Afrique - L'Afrique du Sud contraint-elle ses voisins à la défensive ? (suite) - Le retour de la Chine sur la scène africaine
En novembre 1982, une étude des relations de l’Afrique du Sud avec ses principaux voisins aboutissait à la conclusion que Pretoria voulait contraindre une partie de ceux-ci à adopter une attitude défensive ; l’objectif ultérieur visait peut-être à établir un climat intérieur et des conditions extérieures permettant aux projets de réforme constitutionnelle, en cours d’élaboration, d’être menés à leur terme sans trop soulever d’inquiétude dans la communauté blanche. Dans le cas particulier de l’Angola, par leurs interventions, les Sud-Africains entendaient surtout montrer aux dirigeants de Luanda que, malgré l’aide cubaine, ceux-ci ne parvenaient pas à assurer la sécurité dans la partie méridionale de leur pays. De cette manière, Pretoria acquérait un double avantage : être en mesure de marchander la cessation de son aide à l’UNITA (Union nationale pour l’indépendance totale de l’Angola) contre un contrôle plus rigoureux, sinon l’interdiction, des activités de la SWAPO (South-West African People’s Organisation) par les autorités angolaises ; faire admettre par Luanda qu’un des desseins de la SWAPO était d’unifier l’ethnie Ovambo, majoritaire non seulement en Namibie mais aussi dans le Sud de l’Angola. Lors de l’entrevue qui a réuni, au Cap-Vert, des représentants sud-africains et angolais, M. « Pik » Botha, ministre des Affaires étrangères, a montré, sans doute à l’aide de ces arguments, que les intérêts du régime dirigé par le MPLA (Mouvement populaire de libération de l’Angola) à Luanda et du gouvernement mis en place par Pretoria à Windhoek étaient identiques, quelles que fussent les différences idéologiques qui caractérisaient leurs deux pouvoirs. Parallèlement, le gouvernement américain tint le gouvernement soviétique au courant de ces entretiens en cherchant à obtenir de Moscou un retrait des forces cubaines d’Angola contre une diminution progressive de l’Armée sud-africaine en Namibie.

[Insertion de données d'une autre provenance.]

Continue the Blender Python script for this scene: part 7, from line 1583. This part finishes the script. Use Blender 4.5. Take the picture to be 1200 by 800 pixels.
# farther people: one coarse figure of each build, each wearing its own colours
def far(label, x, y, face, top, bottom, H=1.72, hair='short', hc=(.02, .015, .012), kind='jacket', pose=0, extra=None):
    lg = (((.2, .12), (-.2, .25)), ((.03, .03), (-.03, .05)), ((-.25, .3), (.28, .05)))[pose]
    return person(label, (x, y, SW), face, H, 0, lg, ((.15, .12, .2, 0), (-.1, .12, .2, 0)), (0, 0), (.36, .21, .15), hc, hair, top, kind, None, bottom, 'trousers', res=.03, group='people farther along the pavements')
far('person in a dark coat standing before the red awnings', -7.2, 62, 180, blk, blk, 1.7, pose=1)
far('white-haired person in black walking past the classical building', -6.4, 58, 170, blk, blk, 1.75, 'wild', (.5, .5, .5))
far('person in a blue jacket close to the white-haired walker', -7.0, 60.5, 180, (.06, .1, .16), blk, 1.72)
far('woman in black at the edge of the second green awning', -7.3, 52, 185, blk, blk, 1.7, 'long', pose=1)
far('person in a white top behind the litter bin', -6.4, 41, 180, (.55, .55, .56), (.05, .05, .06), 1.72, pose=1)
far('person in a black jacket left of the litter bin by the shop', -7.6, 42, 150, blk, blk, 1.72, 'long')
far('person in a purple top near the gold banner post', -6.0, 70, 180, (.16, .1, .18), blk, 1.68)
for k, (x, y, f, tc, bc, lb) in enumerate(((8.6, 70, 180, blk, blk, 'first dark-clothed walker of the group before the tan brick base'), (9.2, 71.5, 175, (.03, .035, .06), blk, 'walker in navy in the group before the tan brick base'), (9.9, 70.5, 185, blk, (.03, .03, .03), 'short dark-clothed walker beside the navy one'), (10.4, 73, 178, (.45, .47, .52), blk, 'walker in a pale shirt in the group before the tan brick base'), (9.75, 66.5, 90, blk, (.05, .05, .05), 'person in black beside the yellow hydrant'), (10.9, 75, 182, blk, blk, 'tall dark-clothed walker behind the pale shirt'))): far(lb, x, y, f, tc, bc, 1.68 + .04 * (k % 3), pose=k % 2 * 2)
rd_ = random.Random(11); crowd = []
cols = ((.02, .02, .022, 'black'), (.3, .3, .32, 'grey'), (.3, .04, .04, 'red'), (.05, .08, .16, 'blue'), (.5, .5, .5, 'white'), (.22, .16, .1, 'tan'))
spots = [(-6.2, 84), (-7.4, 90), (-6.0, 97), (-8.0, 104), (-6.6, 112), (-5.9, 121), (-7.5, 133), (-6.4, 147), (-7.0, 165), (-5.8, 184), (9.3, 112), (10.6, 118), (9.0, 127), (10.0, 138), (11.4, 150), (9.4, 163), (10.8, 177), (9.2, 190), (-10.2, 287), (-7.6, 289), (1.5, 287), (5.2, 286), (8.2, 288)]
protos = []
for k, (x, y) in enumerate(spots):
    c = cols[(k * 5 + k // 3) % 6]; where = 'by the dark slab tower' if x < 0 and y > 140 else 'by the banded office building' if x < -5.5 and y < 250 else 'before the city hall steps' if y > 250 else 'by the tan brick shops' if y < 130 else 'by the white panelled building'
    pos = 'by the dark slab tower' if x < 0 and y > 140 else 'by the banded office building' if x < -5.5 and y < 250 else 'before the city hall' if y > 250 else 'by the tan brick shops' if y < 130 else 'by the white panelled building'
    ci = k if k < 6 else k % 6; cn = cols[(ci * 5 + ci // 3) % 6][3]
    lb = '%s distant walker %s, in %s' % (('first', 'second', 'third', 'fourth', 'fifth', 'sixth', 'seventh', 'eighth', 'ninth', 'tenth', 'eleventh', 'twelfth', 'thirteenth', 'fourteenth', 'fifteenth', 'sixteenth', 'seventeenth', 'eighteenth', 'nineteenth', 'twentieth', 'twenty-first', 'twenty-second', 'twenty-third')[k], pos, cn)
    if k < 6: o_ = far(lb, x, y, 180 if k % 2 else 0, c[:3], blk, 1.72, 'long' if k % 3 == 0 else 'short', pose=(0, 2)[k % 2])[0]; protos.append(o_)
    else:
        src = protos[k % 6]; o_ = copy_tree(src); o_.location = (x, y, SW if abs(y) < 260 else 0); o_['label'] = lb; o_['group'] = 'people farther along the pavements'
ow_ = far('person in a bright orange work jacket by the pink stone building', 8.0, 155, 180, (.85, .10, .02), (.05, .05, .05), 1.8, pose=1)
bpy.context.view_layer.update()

Dans les autres pays frontaliers, les interventions sud-africaines cherchent à neutraliser les éléments de l’ANC (African National Congress) interdit en Afrique du Sud, éléments qui s’y trouveraient réfugiés et plus ou moins protégés par les gouvernements en place. C’est le cas au Zimbabwe et au Mozambique. Les anciens protectorats britanniques du Swaziland, du Basutoland et du Bechuanaland, les deux derniers devenus le Lesotho et le Botswana, posent chacun des problèmes particuliers. Dès la période coloniale, ils ont été mêlés de manière différente à la vie sud-africaine, bien qu’ils aient été créés de la même façon pour protéger contre l’influence des immigrants des populations ayant des institutions dont les autorités britanniques avaient pu constater la valeur. Collectivement toutefois, ils représentent le résultat auquel peut aboutir le « développement séparé » de populations appartenant à un même ensemble économique, doctrine que la formation des bantoustans a systématisé depuis le départ de l’administration britannique.
À l’origine, ces protectorats avaient été limités à des régions relativement inaccessibles et étaient destinés à servir de noyau au regroupement d’une ethnie déterminée dont les membres étaient dispersés sur une plus large zone. Cette situation a créé bien entendu de nombreux contentieux, d’abord entre les protectorats et le territoire sud-africain, puis entre les protectorats devenus indépendants et les bantoustans en cours de création. Elle rendait nécessaire la présence d’une autorité d’arbitrage que le parti nationaliste, une fois parvenu au pouvoir, s’est contenté de maintenir, quoique sa position ait été différente de celle d’un gouverneur général, les intérêts de la couronne britannique étant moins directement concernés que les siens. Avec l’autonomie des bantoustans, Pretoria a été davantage en mesure de prononcer un jugement serein dans les cas litigieux mais la complexité du système a vite conduit à une certaine impuissance. On l’a constaté récemment quand la Cour suprême sud-africaine a dénié à M. Botha le droit de céder une partie du bantoustan Zoulou au Swaziland pour permettre à cet État d’accéder à l’océan Indien en dehors du territoire mozambicain pour renforcer son indépendance à l’égard de l’ancienne possession portugaise. Le même tribunal serait en droit d’opposer un jugement identique à la cession au Swaziland d’un petit district du Lebowa peuplé pourtant de 800 000 Swazis.